:: Stated goal ::
Can you print the data exactly and leave out each image?

:: Given information ::
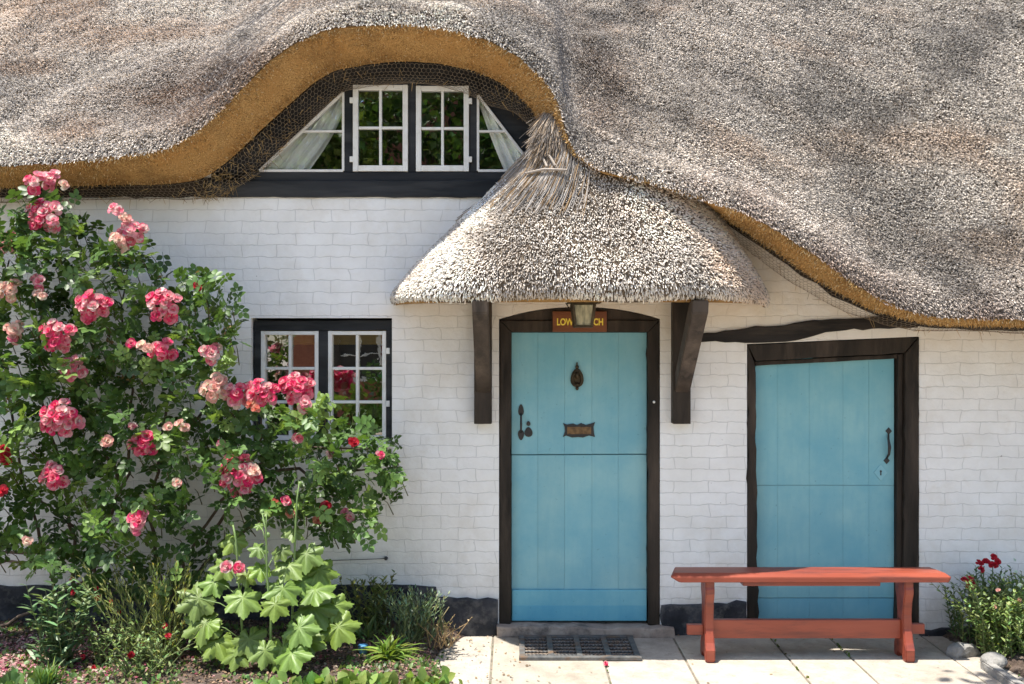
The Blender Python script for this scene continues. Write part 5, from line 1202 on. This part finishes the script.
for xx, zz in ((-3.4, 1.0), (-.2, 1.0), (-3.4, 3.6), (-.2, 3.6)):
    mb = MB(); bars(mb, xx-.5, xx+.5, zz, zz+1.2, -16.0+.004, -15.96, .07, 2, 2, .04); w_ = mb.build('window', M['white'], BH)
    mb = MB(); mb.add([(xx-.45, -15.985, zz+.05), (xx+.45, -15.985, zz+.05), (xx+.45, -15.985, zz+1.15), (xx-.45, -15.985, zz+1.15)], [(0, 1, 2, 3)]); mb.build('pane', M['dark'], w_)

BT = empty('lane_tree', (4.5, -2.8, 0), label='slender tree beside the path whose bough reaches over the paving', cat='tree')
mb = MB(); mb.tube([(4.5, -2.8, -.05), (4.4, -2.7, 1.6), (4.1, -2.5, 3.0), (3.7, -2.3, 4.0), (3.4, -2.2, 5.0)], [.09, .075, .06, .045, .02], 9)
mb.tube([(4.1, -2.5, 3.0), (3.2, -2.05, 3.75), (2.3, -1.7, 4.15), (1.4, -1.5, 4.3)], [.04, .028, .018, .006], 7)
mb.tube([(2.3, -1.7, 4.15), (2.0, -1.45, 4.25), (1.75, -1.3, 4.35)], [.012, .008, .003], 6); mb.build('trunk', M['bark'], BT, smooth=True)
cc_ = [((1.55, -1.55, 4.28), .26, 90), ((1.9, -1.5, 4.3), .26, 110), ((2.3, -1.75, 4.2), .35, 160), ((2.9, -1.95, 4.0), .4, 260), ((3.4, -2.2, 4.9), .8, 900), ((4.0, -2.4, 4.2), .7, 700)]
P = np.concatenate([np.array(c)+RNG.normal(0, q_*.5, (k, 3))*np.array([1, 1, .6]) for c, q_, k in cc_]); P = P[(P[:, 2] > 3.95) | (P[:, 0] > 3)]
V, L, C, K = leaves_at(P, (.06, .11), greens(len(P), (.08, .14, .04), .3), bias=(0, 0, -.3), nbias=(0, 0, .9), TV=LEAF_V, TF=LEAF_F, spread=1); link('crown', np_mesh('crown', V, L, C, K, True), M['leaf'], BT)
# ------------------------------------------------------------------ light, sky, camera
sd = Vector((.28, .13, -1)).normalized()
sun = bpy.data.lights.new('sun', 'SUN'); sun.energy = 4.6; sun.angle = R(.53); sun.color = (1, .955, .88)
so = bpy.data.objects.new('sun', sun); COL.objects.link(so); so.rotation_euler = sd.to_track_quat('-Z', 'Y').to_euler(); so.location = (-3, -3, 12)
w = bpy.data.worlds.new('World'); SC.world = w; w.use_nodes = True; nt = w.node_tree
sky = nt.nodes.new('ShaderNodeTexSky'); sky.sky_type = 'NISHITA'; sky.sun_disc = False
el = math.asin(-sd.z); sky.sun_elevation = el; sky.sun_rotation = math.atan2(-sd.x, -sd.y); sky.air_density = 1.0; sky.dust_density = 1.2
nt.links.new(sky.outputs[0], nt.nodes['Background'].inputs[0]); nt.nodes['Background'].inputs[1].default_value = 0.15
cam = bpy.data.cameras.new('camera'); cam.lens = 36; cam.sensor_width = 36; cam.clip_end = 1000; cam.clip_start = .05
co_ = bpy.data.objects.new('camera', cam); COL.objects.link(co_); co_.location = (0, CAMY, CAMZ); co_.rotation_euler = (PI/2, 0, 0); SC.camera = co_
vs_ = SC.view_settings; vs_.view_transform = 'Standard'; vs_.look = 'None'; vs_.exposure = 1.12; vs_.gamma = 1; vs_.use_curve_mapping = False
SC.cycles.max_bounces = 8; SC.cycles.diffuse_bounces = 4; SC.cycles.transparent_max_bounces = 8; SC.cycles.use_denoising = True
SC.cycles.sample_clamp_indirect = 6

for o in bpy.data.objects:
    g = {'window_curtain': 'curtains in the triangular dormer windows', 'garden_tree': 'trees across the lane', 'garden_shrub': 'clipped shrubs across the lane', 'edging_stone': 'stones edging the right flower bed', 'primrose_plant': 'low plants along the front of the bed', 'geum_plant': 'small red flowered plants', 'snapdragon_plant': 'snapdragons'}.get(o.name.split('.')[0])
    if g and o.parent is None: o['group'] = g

:: Finished task ::
The Blender Python script for this scene continues. Write part 5, from line 1202 on. This part finishes the script.
for xx, zz in ((-3.4, 1.0), (-.2, 1.0), (-3.4, 3.6), (-.2, 3.6)):
    mb = MB(); bars(mb, xx-.5, xx+.5, zz, zz+1.2, -16.0+.004, -15.96, .07, 2, 2, .04); w_ = mb.build('window', M['white'], BH)
    mb = MB(); mb.add([(xx-.45, -15.985, zz+.05), (xx+.45, -15.985, zz+.05), (xx+.45, -15.985, zz+1.15), (xx-.45, -15.985, zz+1.15)], [(0, 1, 2, 3)]); mb.build('pane', M['dark'], w_)

BT = empty('lane_tree', (4.5, -2.8, 0), label='slender tree beside the path whose bough reaches over the paving', cat='tree')
mb = MB(); mb.tube([(4.5, -2.8, -.05), (4.4, -2.7, 1.6), (4.1, -2.5, 3.0), (3.7, -2.3, 4.0), (3.4, -2.2, 5.0)], [.09, .075, .06, .045, .02], 9)
mb.tube([(4.1, -2.5, 3.0), (3.2, -2.05, 3.75), (2.3, -1.7, 4.15), (1.4, -1.5, 4.3)], [.04, .028, .018, .006], 7)
mb.tube([(2.3, -1.7, 4.15), (2.0, -1.45, 4.25), (1.75, -1.3, 4.35)], [.012, .008, .003], 6); mb.build('trunk', M['bark'], BT, smooth=True)
cc_ = [((1.55, -1.55, 4.28), .26, 90), ((1.9, -1.5, 4.3), .26, 110), ((2.3, -1.75, 4.2), .35, 160), ((2.9, -1.95, 4.0), .4, 260), ((3.4, -2.2, 4.9), .8, 900), ((4.0, -2.4, 4.2), .7, 700)]
P = np.concatenate([np.array(c)+RNG.normal(0, q_*.5, (k, 3))*np.array([1, 1, .6]) for c, q_, k in cc_]); P = P[(P[:, 2] > 3.95) | (P[:, 0] > 3)]
V, L, C, K = leaves_at(P, (.06, .11), greens(len(P), (.08, .14, .04), .3), bias=(0, 0, -.3), nbias=(0, 0, .9), TV=LEAF_V, TF=LEAF_F, spread=1); link('crown', np_mesh('crown', V, L, C, K, True), M['leaf'], BT)
# ------------------------------------------------------------------ light, sky, camera
sd = Vector((.28, .13, -1)).normalized()
sun = bpy.data.lights.new('sun', 'SUN'); sun.energy = 4.6; sun.angle = R(.53); sun.color = (1, .955, .88)
so = bpy.data.objects.new('sun', sun); COL.objects.link(so); so.rotation_euler = sd.to_track_quat('-Z', 'Y').to_euler(); so.location = (-3, -3, 12)
w = bpy.data.worlds.new('World'); SC.world = w; w.use_nodes = True; nt = w.node_tree
sky = nt.nodes.new('ShaderNodeTexSky'); sky.sky_type = 'NISHITA'; sky.sun_disc = False
el = math.asin(-sd.z); sky.sun_elevation = el; sky.sun_rotation = math.atan2(-sd.x, -sd.y); sky.air_density = 1.0; sky.dust_density = 1.2
nt.links.new(sky.outputs[0], nt.nodes['Background'].inputs[0]); nt.nodes['Background'].inputs[1].default_value = 0.15
cam = bpy.data.cameras.new('camera'); cam.lens = 36; cam.sensor_width = 36; cam.clip_end = 1000; cam.clip_start = .05
co_ = bpy.data.objects.new('camera', cam); COL.objects.link(co_); co_.location = (0, CAMY, CAMZ); co_.rotation_euler = (PI/2, 0, 0); SC.camera = co_
vs_ = SC.view_settings; vs_.view_transform = 'Standard'; vs_.look = 'None'; vs_.exposure = 1.12; vs_.gamma = 1; vs_.use_curve_mapping = False
SC.cycles.max_bounces = 8; SC.cycles.diffuse_bounces = 4; SC.cycles.transparent_max_bounces = 8; SC.cycles.use_denoising = True
SC.cycles.sample_clamp_indirect = 6

for o in bpy.data.objects:
    g = {'window_curtain': 'curtains in the triangular dormer windows', 'garden_tree': 'trees across the lane', 'garden_shrub': 'clipped shrubs across the lane', 'edging_stone': 'stones edging the right flower bed', 'primrose_plant': 'low plants along the front of the bed', 'geum_plant': 'small red flowered plants', 'snapdragon_plant': 'snapdragons'}.get(o.name.split('.')[0])
    if g and o.parent is None: o['group'] = g